9. I figured that play and not scoring with the bases loaded and no outs in the first would come back to haunt the Yankees, and it nearly did with Clay Holmes on the mound in the ninth.
Here is what I wrote about Holmes on Wednesday:
I don’t trust Holmes with anything less than a four-run lead … If the Yankees don’t have a big lead, the bullpen will either blow it or come as close as possible to blowing it, and Boone will see to it.
Holmes allowed a leadoff single to Luis Rengifo on a ground ball to begin the ninth after getting ahead of him 0-2. (Reminder: having a closer that relies on weak contact isn’t a great strategy since bad things happen when the ball is put into play.) Holmes then threw a wild pitch to move Rengifo to second. With the tying run on second and the winning run on first with no outs and ex-Yankee Willie Calhoun up, I figured the law of ex-Yankees would come into play with every former Yankee coming up big against their former team. Thankfully, Calhoun hit into a 4-6-3 double play. Rengifo moved to third with two outs, but never scored as Logan O’Hoppe hit a rocket to third base that DJ LeMahieu in just his second game of the season was able to make a spectacular play on to field the ball and throw out O’Hoppe. Ballgame over. Yankees win.
10. On Thursday night the Yankees will face left-handed Patrick Sandoval in the series finale. Sandoval hasn’t been good this year (5.60 ERA), but he has pitched decently well in three career starts against the Yankees (18.1 IP, 9 H, 8 R, 8 ER, 11 BB, 19 K, 1 HR, 3.93 ERA, 1.091 WHIP).
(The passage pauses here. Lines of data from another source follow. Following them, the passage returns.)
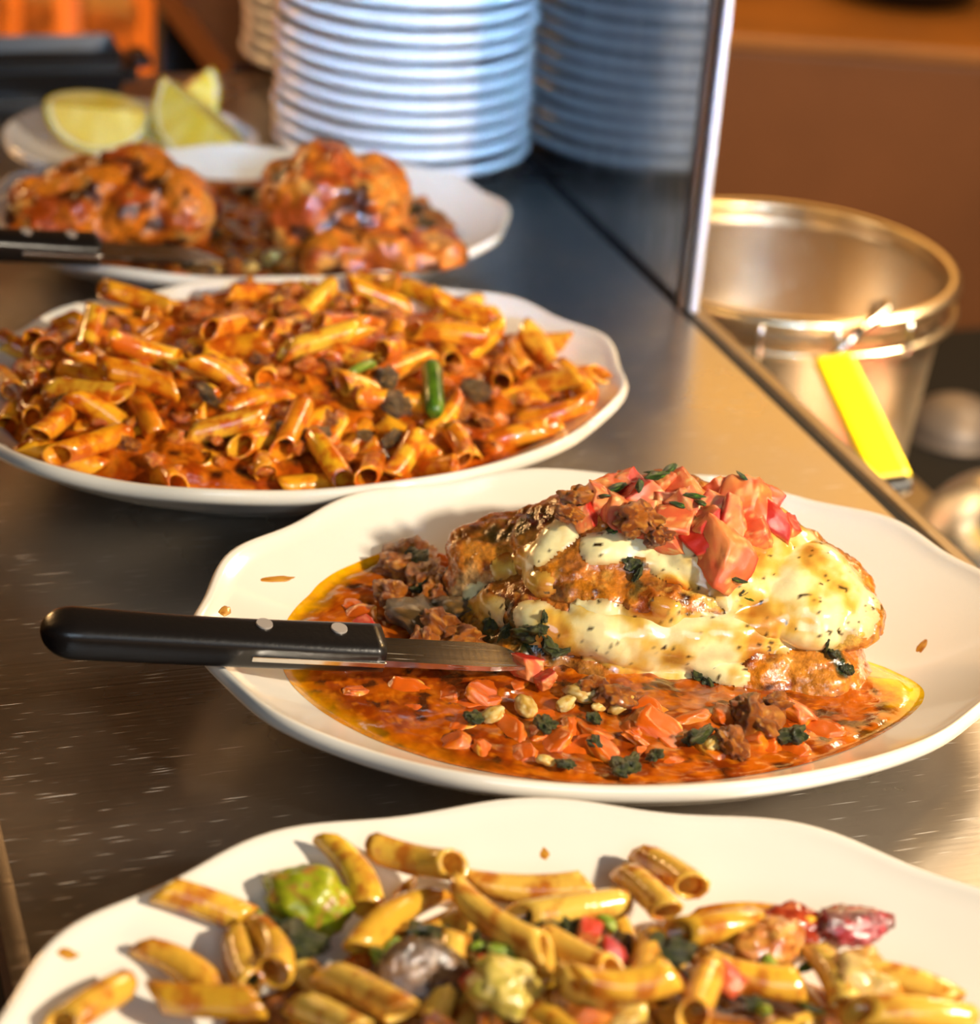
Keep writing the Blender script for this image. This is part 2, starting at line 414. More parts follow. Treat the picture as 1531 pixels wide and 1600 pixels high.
# ------------------------------------------------------------------ platters
PA, PB, RIMH, FOOTZ = 0.1555, 0.1195, 0.033, 0.007
def surf_z(t):                             # inside surface of a platter at radial fraction t
    t = np.asarray(t, float)
    return FOOTZ + (RIMH - FOOTZ) * np.clip((t - 0.50) / 0.50, 0, 1) ** 1.55
def scallop(phi): return 1 + 0.0105 * np.cos(12 * phi) + 0.003 * np.cos(6 * phi + 0.7)
def rim_wave(phi): return 0.0009 * np.cos(12 * phi)
def platter_mesh(name):
    n = 192
    ins = [(t, float(surf_z(t))) for t in np.linspace(0.02, 0.985, 26)]
    lip = [(0.995, RIMH + 0.0006), (1.006, RIMH + 0.0002), (1.013, RIMH - 0.0018), (1.012, RIMH - 0.0040), (1.003, RIMH - 0.0058)]
    und = [(0.97, RIMH - 0.0085), (0.92, RIMH - 0.0138), (0.85, RIMH - 0.0195), (0.78, RIMH - 0.0240), (0.71, 0.0055), (0.67, 0.0028), (0.655, 0.0), (0.625, 0.0), (0.61, 0.0035), (0.3, 0.0038), (0.02, 0.0038)]
    prof = ins + lip + und; k = len(prof); V = []; F = []
    for i in range(n):
        p = 2 * math.pi * i / n
        for t, z in prof:
            wv = max(0, (t - 0.55) / 0.45); sc_ = 1 + (scallop(p) - 1) * wv
            V.append((PA * t * sc_ * math.cos(p), PB * t * sc_ * math.sin(p), z + rim_wave(p) * wv * wv))
    for i in range(n):
        j = (i + 1) % n
        for q in range(k - 1): F.append((i * k + q, j * k + q, j * k + q + 1, i * k + q + 1))
    F.append(tuple(i * k for i in range(n))); F.append(tuple(i * k + k - 1 for i in range(n))[::-1])
    me = mesh_of(name, V, F); bm = bmesh.new(); bm.from_mesh(me); bmesh.ops.recalc_face_normals(bm, faces=bm.faces); bm.to_mesh(me); bm.free()
    smooth(me); return me
PLAT = platter_mesh('oval_platter')
class Pl:
    def __init__(s, c, ang, sc_=1.0): s.c = np.array([c[0], c[1], 0.0]); s.a = math.radians(ang); s.k = sc_
    def loc(s, P):                        # world -> platter coordinates
        q = (np.asarray(P, float) - s.c); c_, s_ = math.cos(s.a), math.sin(s.a)
        return np.stack([(q[..., 0] * c_ + q[..., 1] * s_), (-q[..., 0] * s_ + q[..., 1] * c_), q[..., 2]], -1) / s.k
    def wor(s, Q):
        Q = np.asarray(Q, float) * s.k; c_, s_ = math.cos(s.a), math.sin(s.a)
        return np.stack([Q[..., 0] * c_ - Q[..., 1] * s_, Q[..., 0] * s_ + Q[..., 1] * c_, Q[..., 2]], -1) + s.c
    def t(s, P): q = s.loc(P); return np.hypot(q[..., 0] / PA, q[..., 1] / PB)
    def z(s, P): return surf_z(s.t(P)) * s.k
    def hit(s, x, y, fn=None):            # the platter (or heap) surface point seen at x, y
        fn = fn or s.z; d = ray(x, y); lo = (0.13 - CH) / d[2]; hi = (0.0 - CH) / d[2]
        for tt in np.linspace(lo, hi, 400):
            P = CP + d * tt
            if P[2] <= fn(P): return P
        return CP + d * hi
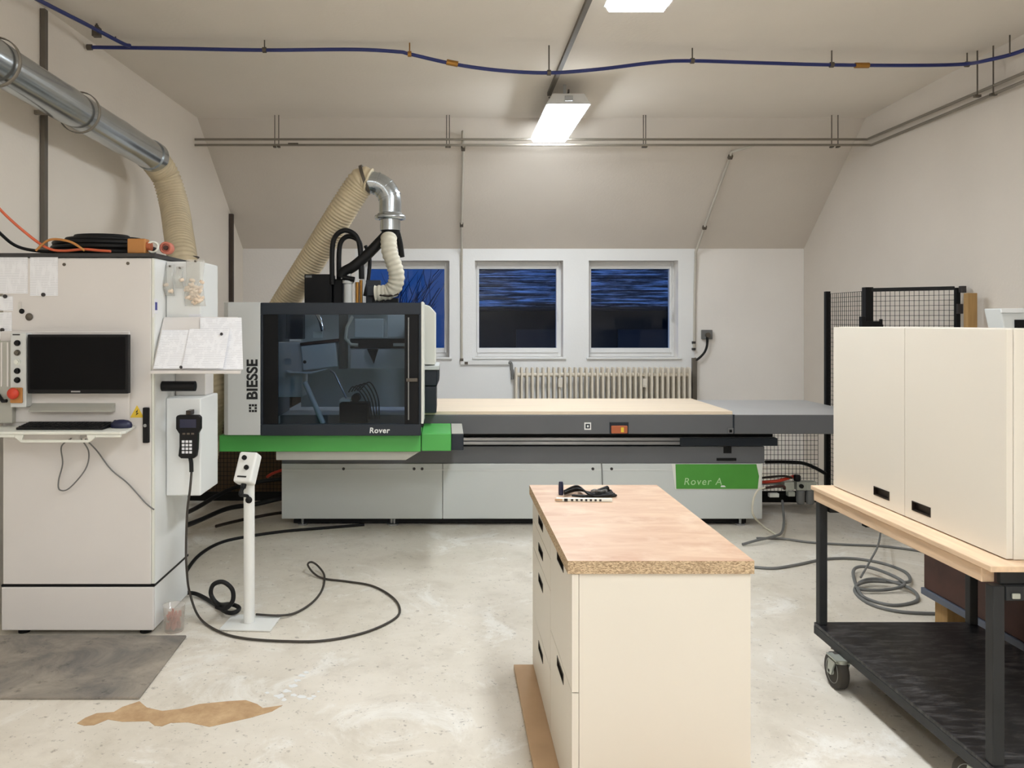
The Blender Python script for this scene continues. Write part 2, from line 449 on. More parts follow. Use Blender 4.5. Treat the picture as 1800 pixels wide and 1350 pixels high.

Carlos Rodon gets the start for the Yankees. His lone start again the Angels as a Yankee came last July 19 in Anaheim. That was the game Rodon got lit up (4.1 IP, 4 H, 6 R, 6 ER, 5 BB , 3 K, 2 HR) and then responded to heckling fans behind the Yankees dugout by blowing them a kiss. I trust Rodon about as much as I trust Holmes, so hopefully the offense shows up for the first time in this series and takes Rodon, Aaron Boone and the bullpen out of the equation.